__Provided data__:
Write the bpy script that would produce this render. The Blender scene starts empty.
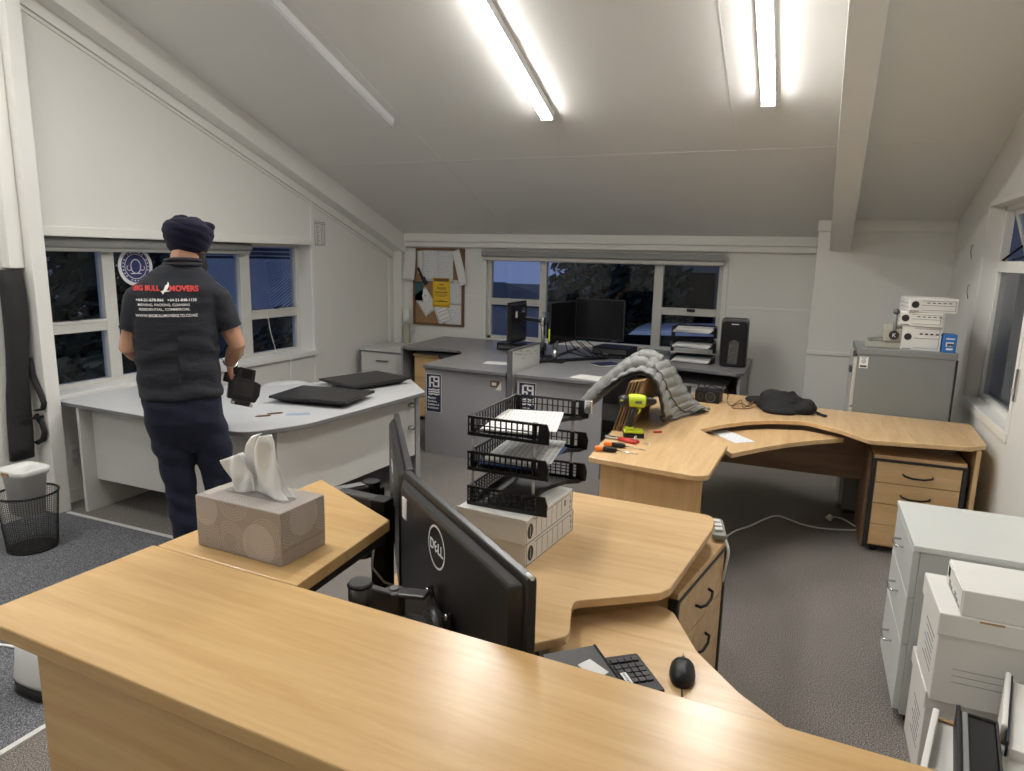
import bpy, bmesh, math, random
from math import pi, sin, cos, tan, atan2, sqrt, radians
from mathutils import Vector, Matrix
from mathutils.bvhtree import BVHTree

SC = bpy.context.scene
COL = SC.collection
random.seed(7)

# ---------------------------------------------------------------- camera
CAM_H = 1.70
YAW, PITCH, ROLL, FPX = 0.399234, 0.185328, 0.0216555, 689.6025
cy_, sy_ = cos(YAW), sin(YAW)
_f = Vector((-sy_ * cos(PITCH), cy_ * cos(PITCH), -sin(PITCH)))
_r = Vector((cy_, sy_, 0))
_u = _r.cross(_f)
_r2 = _r * cos(ROLL) + _u * sin(ROLL)
_u2 = -_r * sin(ROLL) + _u * cos(ROLL)
cam_data = bpy.data.cameras.new('camera')
cam = bpy.data.objects.new('camera', cam_data)
COL.objects.link(cam)
m = Matrix.Identity(4)
for i in range(3):
    m[i][0], m[i][1], m[i][2] = _r2[i], _u2[i], -_f[i]
m[0][3], m[1][3], m[2][3] = 0, 0, CAM_H
cam.matrix_world = m
cam_data.sensor_fit = 'HORIZONTAL'
cam_data.sensor_width = 36
cam_data.lens = FPX * 36 / 1024
cam_data.clip_start = 0.02
cam_data.clip_end = 200
SC.camera = cam

# ---------------------------------------------------------------- world: blue dusk
world = bpy.data.worlds.new('dusk_sky')
SC.world = world
world.use_nodes = True
bg = world.node_tree.nodes['Background']
bg.inputs['Color'].default_value = (0.29, 0.355, 0.62, 1)
bg.inputs['Strength'].default_value = 0.62

LAMP_STRENGTH = 96.0
SC.view_settings.view_transform = 'Standard'
SC.view_settings.look = 'None'
SC.view_settings.gamma = 1
SC.view_settings.use_curve_mapping = False
SC.view_settings.exposure = 0.0

# ---------------------------------------------------------------- materials
def _new(name):
    mt = bpy.data.materials.new(name)
    mt.use_nodes = True
    nt = mt.node_tree
    return mt, nt, nt.nodes['Principled BSDF']

def mat(name, col, rough=0.5, metal=0.0, var=0.0, vscale=6.0, bump=0.0, bscale=200.0, spec=0.5, coat=0.0, sheen=0.0, stretch=(1, 1, 1)):
    mt, nt, b = _new(name)
    b.inputs['Base Color'].default_value = (*col, 1)
    b.inputs['Roughness'].default_value = rough
    b.inputs['Metallic'].default_value = metal
    b.inputs['Specular IOR Level'].default_value = spec
    b.inputs['Coat Weight'].default_value = coat
    b.inputs['Sheen Weight'].default_value = sheen
    tc = nt.nodes.new('ShaderNodeTexCoord')
    mp = nt.nodes.new('ShaderNodeMapping')
    mp.inputs['Scale'].default_value = stretch
    nt.links.new(tc.outputs['Object'], mp.inputs['Vector'])
    if var > 0:
        n = nt.nodes.new('ShaderNodeTexNoise')
        n.inputs['Scale'].default_value = vscale
        n.inputs['Detail'].default_value = 4
        nt.links.new(mp.outputs[0], n.inputs['Vector'])
        mx = nt.nodes.new('ShaderNodeMix'); mx.data_type = 'RGBA'
        mx.inputs[6].default_value = (*[max(0, c * (1 - var)) for c in col], 1)
        mx.inputs[7].default_value = (*[min(1, c * (1 + var)) for c in col], 1)
        nt.links.new(n.outputs['Fac'], mx.inputs[0])
        nt.links.new(mx.outputs[2], b.inputs['Base Color'])
    if bump > 0:
        n2 = nt.nodes.new('ShaderNodeTexNoise')
        n2.inputs['Scale'].default_value = bscale
        n2.inputs['Detail'].default_value = 3
        nt.links.new(mp.outputs[0], n2.inputs['Vector'])
        bp = nt.nodes.new('ShaderNodeBump')
        bp.inputs['Strength'].default_value = bump
        bp.inputs['Distance'].default_value = 0.01
        nt.links.new(n2.outputs['Fac'], bp.inputs['Height'])
        nt.links.new(bp.outputs[0], b.inputs['Normal'])
    return mt

def wood(name, c1, c2, ang=0.0, axis='X', rough=0.24, fine=1.0):
    """laminate with grain running along axis (rotated by ang about z)"""
    mt, nt, b = _new(name)
    tc = nt.nodes.new('ShaderNodeTexCoord')
    mp = nt.nodes.new('ShaderNodeMapping')
    mp.inputs['Rotation'].default_value = (0, 0, -ang)
    nt.links.new(tc.outputs['Object'], mp.inputs['Vector'])
    m2 = nt.nodes.new('ShaderNodeMapping')
    s = {'X': (1.2, 16, 16), 'Y': (16, 1.2, 16), 'Z': (16, 16, 1.2)}[axis]
    m2.inputs['Scale'].default_value = s
    nt.links.new(mp.outputs[0], m2.inputs['Vector'])
    n1 = nt.nodes.new('ShaderNodeTexNoise'); n1.inputs['Scale'].default_value = 1.1 * fine
    n1.inputs['Detail'].default_value = 5; n1.inputs['Distortion'].default_value = 0.9
    n2 = nt.nodes.new('ShaderNodeTexNoise'); n2.inputs['Scale'].default_value = 9.0 * fine
    n2.inputs['Detail'].default_value = 3
    nt.links.new(m2.outputs[0], n1.inputs['Vector']); nt.links.new(m2.outputs[0], n2.inputs['Vector'])
    ad = nt.nodes.new('ShaderNodeMath'); ad.operation = 'MULTIPLY_ADD'
    ad.inputs[1].default_value = 0.35
    nt.links.new(n2.outputs['Fac'], ad.inputs[0]); nt.links.new(n1.outputs['Fac'], ad.inputs[2])
    rp = nt.nodes.new('ShaderNodeValToRGB')
    rp.color_ramp.elements[0].position = 0.45; rp.color_ramp.elements[0].color = (*c1, 1)
    rp.color_ramp.elements[1].position = 0.88; rp.color_ramp.elements[1].color = (*c2, 1)
    nt.links.new(ad.outputs[0], rp.inputs[0])
    nt.links.new(rp.outputs[0], b.inputs['Base Color'])
    b.inputs['Roughness'].default_value = rough
    b.inputs['Specular IOR Level'].default_value = 0.45
    n3 = nt.nodes.new('ShaderNodeTexNoise'); n3.inputs['Scale'].default_value = 420
    nt.links.new(tc.outputs['Object'], n3.inputs['Vector'])
    bp = nt.nodes.new('ShaderNodeBump'); bp.inputs['Strength'].default_value = 0.08; bp.inputs['Distance'].default_value = 0.002
    nt.links.new(n3.outputs['Fac'], bp.inputs['Height']); nt.links.new(bp.outputs[0], b.inputs['Normal'])
    return mt

def carpet(name, c1, c2, c3):
    mt, nt, b = _new(name)
    tc = nt.nodes.new('ShaderNodeTexCoord')
    n1 = nt.nodes.new('ShaderNodeTexNoise'); n1.inputs['Scale'].default_value = 230; n1.inputs['Detail'].default_value = 3
    n2 = nt.nodes.new('ShaderNodeTexNoise'); n2.inputs['Scale'].default_value = 2.2; n2.inputs['Detail'].default_value = 3
    for n in (n1, n2): nt.links.new(tc.outputs['Object'], n.inputs['Vector'])
    rp = nt.nodes.new('ShaderNodeValToRGB')
    rp.color_ramp.elements[0].position = 0.36; rp.color_ramp.elements[0].color = (*c1, 1)
    rp.color_ramp.elements[1].position = 0.68; rp.color_ramp.elements[1].color = (*c3, 1)
    e = rp.color_ramp.elements.new(0.52); e.color = (*c2, 1)
    nt.links.new(n1.outputs['Fac'], rp.inputs[0])
    mx = nt.nodes.new('ShaderNodeMix'); mx.data_type = 'RGBA'; mx.blend_type = 'MULTIPLY'
    mx.inputs[0].default_value = 0.35
    nt.links.new(rp.outputs[0], mx.inputs[6]); nt.links.new(n2.outputs['Fac'], mx.inputs[7])
    nt.links.new(mx.outputs[2], b.inputs['Base Color'])
    b.inputs['Roughness'].default_value = 0.95
    b.inputs['Specular IOR Level'].default_value = 0.1
    bp = nt.nodes.new('ShaderNodeBump'); bp.inputs['Strength'].default_value = 0.6; bp.inputs['Distance'].default_value = 0.004
    nt.links.new(n1.outputs['Fac'], bp.inputs['Height']); nt.links.new(bp.outputs[0], b.inputs['Normal'])
    return mt

def print_paper(name, col=(0.8, 0.79, 0.77), ink=(0.25, 0.25, 0.27), rows=70.0, amount=0.32):
    """paper carrying rows of small print, in the sheet's own coordinates"""
    mt, nt, b = _new(name)
    tc = nt.nodes.new('ShaderNodeTexCoord')
    sp = nt.nodes.new('ShaderNodeSeparateXYZ'); nt.links.new(tc.outputs['Object'], sp.inputs[0])
    mu = nt.nodes.new('ShaderNodeMath'); mu.operation = 'MULTIPLY'; mu.inputs[1].default_value = rows
    nt.links.new(sp.outputs['Y'], mu.inputs[0])
    fr = nt.nodes.new('ShaderNodeMath'); fr.operation = 'FRACT'; nt.links.new(mu.outputs[0], fr.inputs[0])
    gt = nt.nodes.new('ShaderNodeMath'); gt.operation = 'GREATER_THAN'; gt.inputs[1].default_value = 0.62
    nt.links.new(fr.outputs[0], gt.inputs[0])
    fl = nt.nodes.new('ShaderNodeMath'); fl.operation = 'FLOOR'; nt.links.new(mu.outputs[0], fl.inputs[0])
    cb = nt.nodes.new('ShaderNodeCombineXYZ')
    mx1 = nt.nodes.new('ShaderNodeMath'); mx1.operation = 'MULTIPLY'; mx1.inputs[1].default_value = 55
    nt.links.new(sp.outputs['X'], mx1.inputs[0]); nt.links.new(mx1.outputs[0], cb.inputs[0]); nt.links.new(fl.outputs[0], cb.inputs[1])
    no = nt.nodes.new('ShaderNodeTexNoise'); no.inputs['Scale'].default_value = 1.0
    nt.links.new(cb.outputs[0], no.inputs['Vector'])
    g2 = nt.nodes.new('ShaderNodeMath'); g2.operation = 'GREATER_THAN'; g2.inputs[1].default_value = 0.47
    nt.links.new(no.outputs['Fac'], g2.inputs[0])
    m3 = nt.nodes.new('ShaderNodeMath'); m3.operation = 'MULTIPLY'
    nt.links.new(gt.outputs[0], m3.inputs[0]); nt.links.new(g2.outputs[0], m3.inputs[1])
    m4 = nt.nodes.new('ShaderNodeMath'); m4.operation = 'MULTIPLY'; m4.inputs[1].default_value = amount
    nt.links.new(m3.outputs[0], m4.inputs[0])
    mx = nt.nodes.new('ShaderNodeMix'); mx.data_type = 'RGBA'
    mx.inputs[6].default_value = (*col, 1); mx.inputs[7].default_value = (*ink, 1)
    nt.links.new(m4.outputs[0], mx.inputs[0]); nt.links.new(mx.outputs[2], b.inputs['Base Color'])
    b.inputs['Roughness'].default_value = 0.8
    return mt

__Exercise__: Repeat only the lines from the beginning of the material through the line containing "random.seed(7)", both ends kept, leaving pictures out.

__Exercise output__:
Write the bpy script that would produce this render. The Blender scene starts empty.
import bpy, bmesh, math, random
from math import pi, sin, cos, tan, atan2, sqrt, radians
from mathutils import Vector, Matrix
from mathutils.bvhtree import BVHTree

SC = bpy.context.scene
COL = SC.collection
random.seed(7)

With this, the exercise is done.